Thirty kilometres south of the central business district of Cairns, a remarkable natural artefact rises out of the ground – an almost perfectly pyramid-shaped mountain called Walsh’s Pyramid – named after a 19th century politician. The traditional owners, the Yidinji people, tell the story of the Bunda Djarruga Murrgu, the scrub hen who incubated her eggs on the mountain, kicking them off the elevated point onto the surrounding bushland. One egg landed on what is now known as Behana Gorge, home of Aloomba.

Walsh's Pyramid
Walsh's Pyramid

The site was included in the local council’s development plans for the expansion of the Cairns greater region as early as 1993, and the Rossi family who owned cane farming property bordering the zoning immediately sprang into action, collecting support by way of posters and petitions at the local markets.

Behana is a granite gorge which provides the south of Cairns and the surrounding areas with much of its water supply, and is home to threatened and endangered flora and fauna including the Southern Cassowary and Yellow-Bellied Glider.

In 2006 the Cairns and Far North Environment Centre (CAFNEC) submitted their objections to the proposed Cairns City Council development, stating environmental concerns:

Main potential threatening processes include impacts of blasting noise, dispersal of dust, direct loss of habitat, impact of pressure waves, contamination of Behana Creek from erosion and run off associated with quarry activities and the impacts of increased heavy vehicle activity associated with this development.

After a number of council development applications and subsequent failures, the matter became an issue for the Queensland state government, with the Cairns population rapidly expanding and in need of resources (and keen for extra income). While the Cairns City Council were an environmentally-aware system, they did not have the power to overrule the Queensland government, then led by LNP. Behana Gorge was now a Key Resource Area (KRA) as part of the Cairns 2020 growth planning, and the Aloomba and Fishery Falls Progress Association, were surprised with the news at their regular meeting to discover they suddenly had two weeks to submit their objections to the state minister before the matter was decided.

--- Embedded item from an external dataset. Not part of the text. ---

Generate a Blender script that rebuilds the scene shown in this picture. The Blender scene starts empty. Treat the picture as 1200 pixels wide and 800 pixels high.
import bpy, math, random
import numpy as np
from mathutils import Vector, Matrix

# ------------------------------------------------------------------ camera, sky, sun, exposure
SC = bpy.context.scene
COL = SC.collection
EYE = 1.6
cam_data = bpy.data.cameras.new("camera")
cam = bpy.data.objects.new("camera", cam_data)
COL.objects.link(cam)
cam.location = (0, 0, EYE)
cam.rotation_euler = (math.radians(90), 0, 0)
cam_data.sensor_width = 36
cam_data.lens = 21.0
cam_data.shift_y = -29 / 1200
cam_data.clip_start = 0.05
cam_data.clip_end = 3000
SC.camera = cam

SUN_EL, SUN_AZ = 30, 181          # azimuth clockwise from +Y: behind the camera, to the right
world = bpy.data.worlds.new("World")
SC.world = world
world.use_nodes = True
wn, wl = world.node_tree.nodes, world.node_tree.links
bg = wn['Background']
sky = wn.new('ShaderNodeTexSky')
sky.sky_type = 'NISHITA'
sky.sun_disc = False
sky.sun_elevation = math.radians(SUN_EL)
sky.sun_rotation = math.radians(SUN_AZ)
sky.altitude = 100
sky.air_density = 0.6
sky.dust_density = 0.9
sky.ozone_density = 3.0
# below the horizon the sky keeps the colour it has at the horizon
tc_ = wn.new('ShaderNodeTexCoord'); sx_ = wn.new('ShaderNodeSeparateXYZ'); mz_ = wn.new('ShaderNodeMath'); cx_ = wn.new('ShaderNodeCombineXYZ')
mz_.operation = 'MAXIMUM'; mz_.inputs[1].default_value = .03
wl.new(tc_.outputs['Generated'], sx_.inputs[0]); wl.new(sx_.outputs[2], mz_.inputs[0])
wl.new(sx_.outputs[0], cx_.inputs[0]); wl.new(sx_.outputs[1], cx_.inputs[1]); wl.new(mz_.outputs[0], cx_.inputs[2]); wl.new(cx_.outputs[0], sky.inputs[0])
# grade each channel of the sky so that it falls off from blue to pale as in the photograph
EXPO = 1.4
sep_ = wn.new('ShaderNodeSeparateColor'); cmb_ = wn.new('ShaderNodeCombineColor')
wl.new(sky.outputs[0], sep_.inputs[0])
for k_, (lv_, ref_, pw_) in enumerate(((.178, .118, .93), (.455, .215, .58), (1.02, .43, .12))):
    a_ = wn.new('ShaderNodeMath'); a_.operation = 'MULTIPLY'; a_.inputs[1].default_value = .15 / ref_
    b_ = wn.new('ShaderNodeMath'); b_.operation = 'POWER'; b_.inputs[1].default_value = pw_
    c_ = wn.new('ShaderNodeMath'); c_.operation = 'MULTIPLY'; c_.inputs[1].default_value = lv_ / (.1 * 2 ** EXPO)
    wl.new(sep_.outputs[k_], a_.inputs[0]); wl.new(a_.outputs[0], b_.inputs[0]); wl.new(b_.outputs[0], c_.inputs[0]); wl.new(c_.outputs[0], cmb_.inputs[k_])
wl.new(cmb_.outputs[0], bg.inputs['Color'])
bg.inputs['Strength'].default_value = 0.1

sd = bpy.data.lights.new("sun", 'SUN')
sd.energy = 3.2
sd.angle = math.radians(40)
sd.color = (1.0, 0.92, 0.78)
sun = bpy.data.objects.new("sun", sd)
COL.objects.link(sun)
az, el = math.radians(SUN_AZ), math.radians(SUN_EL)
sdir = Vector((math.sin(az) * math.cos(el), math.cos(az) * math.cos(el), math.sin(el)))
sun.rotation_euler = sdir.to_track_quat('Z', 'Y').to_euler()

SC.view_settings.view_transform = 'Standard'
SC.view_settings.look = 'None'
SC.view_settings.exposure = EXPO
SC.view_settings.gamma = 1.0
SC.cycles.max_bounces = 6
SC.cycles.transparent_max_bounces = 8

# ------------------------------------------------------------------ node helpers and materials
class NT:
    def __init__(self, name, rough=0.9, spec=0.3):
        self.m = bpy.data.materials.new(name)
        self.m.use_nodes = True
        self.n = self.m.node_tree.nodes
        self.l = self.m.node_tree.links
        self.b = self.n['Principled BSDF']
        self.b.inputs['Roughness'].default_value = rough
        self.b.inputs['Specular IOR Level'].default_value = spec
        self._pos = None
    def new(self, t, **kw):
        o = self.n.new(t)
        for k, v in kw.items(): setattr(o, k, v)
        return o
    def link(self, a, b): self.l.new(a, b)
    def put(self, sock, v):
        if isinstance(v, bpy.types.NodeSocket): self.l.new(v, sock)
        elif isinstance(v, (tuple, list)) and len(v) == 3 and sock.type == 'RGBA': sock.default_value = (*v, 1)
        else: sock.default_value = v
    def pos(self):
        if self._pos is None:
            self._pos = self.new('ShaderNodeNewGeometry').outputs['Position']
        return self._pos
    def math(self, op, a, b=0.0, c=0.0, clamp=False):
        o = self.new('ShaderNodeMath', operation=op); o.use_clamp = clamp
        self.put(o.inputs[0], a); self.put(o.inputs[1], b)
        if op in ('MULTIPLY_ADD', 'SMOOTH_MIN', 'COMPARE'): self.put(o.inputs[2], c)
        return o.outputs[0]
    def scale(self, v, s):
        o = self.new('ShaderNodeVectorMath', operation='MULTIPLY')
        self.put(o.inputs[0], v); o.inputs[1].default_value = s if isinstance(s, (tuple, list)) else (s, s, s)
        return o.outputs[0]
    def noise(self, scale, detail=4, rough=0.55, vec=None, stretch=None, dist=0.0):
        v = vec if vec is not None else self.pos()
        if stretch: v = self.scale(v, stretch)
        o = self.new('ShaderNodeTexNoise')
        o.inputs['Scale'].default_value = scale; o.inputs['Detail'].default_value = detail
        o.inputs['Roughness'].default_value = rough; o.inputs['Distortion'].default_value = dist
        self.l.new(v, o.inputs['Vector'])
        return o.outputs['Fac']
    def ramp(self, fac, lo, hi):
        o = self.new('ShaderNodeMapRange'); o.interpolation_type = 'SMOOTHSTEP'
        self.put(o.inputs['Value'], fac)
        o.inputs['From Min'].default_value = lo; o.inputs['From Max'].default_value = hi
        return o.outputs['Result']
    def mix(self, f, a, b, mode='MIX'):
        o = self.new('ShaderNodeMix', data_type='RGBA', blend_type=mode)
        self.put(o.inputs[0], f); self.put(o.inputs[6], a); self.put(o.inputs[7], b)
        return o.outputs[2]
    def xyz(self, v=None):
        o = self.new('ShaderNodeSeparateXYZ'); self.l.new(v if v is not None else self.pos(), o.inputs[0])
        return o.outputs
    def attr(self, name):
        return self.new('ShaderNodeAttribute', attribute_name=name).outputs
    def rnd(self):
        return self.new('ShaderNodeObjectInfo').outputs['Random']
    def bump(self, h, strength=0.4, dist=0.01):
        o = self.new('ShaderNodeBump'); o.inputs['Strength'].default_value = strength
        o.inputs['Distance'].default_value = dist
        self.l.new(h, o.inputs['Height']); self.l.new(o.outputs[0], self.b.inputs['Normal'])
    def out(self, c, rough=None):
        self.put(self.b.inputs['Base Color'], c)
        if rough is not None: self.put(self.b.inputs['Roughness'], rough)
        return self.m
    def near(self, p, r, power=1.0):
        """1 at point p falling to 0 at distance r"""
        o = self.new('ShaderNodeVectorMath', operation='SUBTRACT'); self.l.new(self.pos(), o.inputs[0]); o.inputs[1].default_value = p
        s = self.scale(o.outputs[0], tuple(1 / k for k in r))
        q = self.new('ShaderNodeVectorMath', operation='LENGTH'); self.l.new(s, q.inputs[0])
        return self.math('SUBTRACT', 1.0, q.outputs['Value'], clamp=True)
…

This is when Emily Rossi, daughter-in-law of the original protesters, decided to bring the protest to social media where she could connect anyone and everyone who had a stake in the matter. She modelled it on a similar campaign her sister had witnessed working in Brisbane by bringing together environmental groups, farmers, residents, businesses, tourists, media, former residents and visitors to save Behana Gorge. She set up auto-fill forms that sent letters to members of parliament and councillors, and within the two-week timeframe had collected over 4000 signatures opposing the KRA.

Emily and her group printed out the petitions and made the drive to Mareeba, where Deputy Premier and Minister for State Development, Infrastructure and Planning Jeff Seeney was doing a meet-and-greet with the community. She tells the story of stacking the tower of paper on the table next to him, not saying a word about them but instead calmly taking him through the points of the KRA. At the end she finally points to the stack and says, ‘oh and these are all the people who don’t want it to go ahead!’

It worked. Her local member Curtis Pitt called her with the good news, and although the paperwork was delayed during a state election, the new Labor government signed the new commitment over early in its term.

Having spoken with a local fracking group, she gives same advice to others looking to protest development in environmentally fragile areas: ‘combine your efforts. Facebook is a fantastic tool, but it only works in the fight if you are all fighting together – make one big group rather than lots of small groups.’

Emily said personal interaction from the organisers was key; she was there to respond to every single comment, every photo, every like.

And the key to Behana Gorge’s success? ‘We were able to figure out what the government needed to see – they needed proof that the residents objected the document.’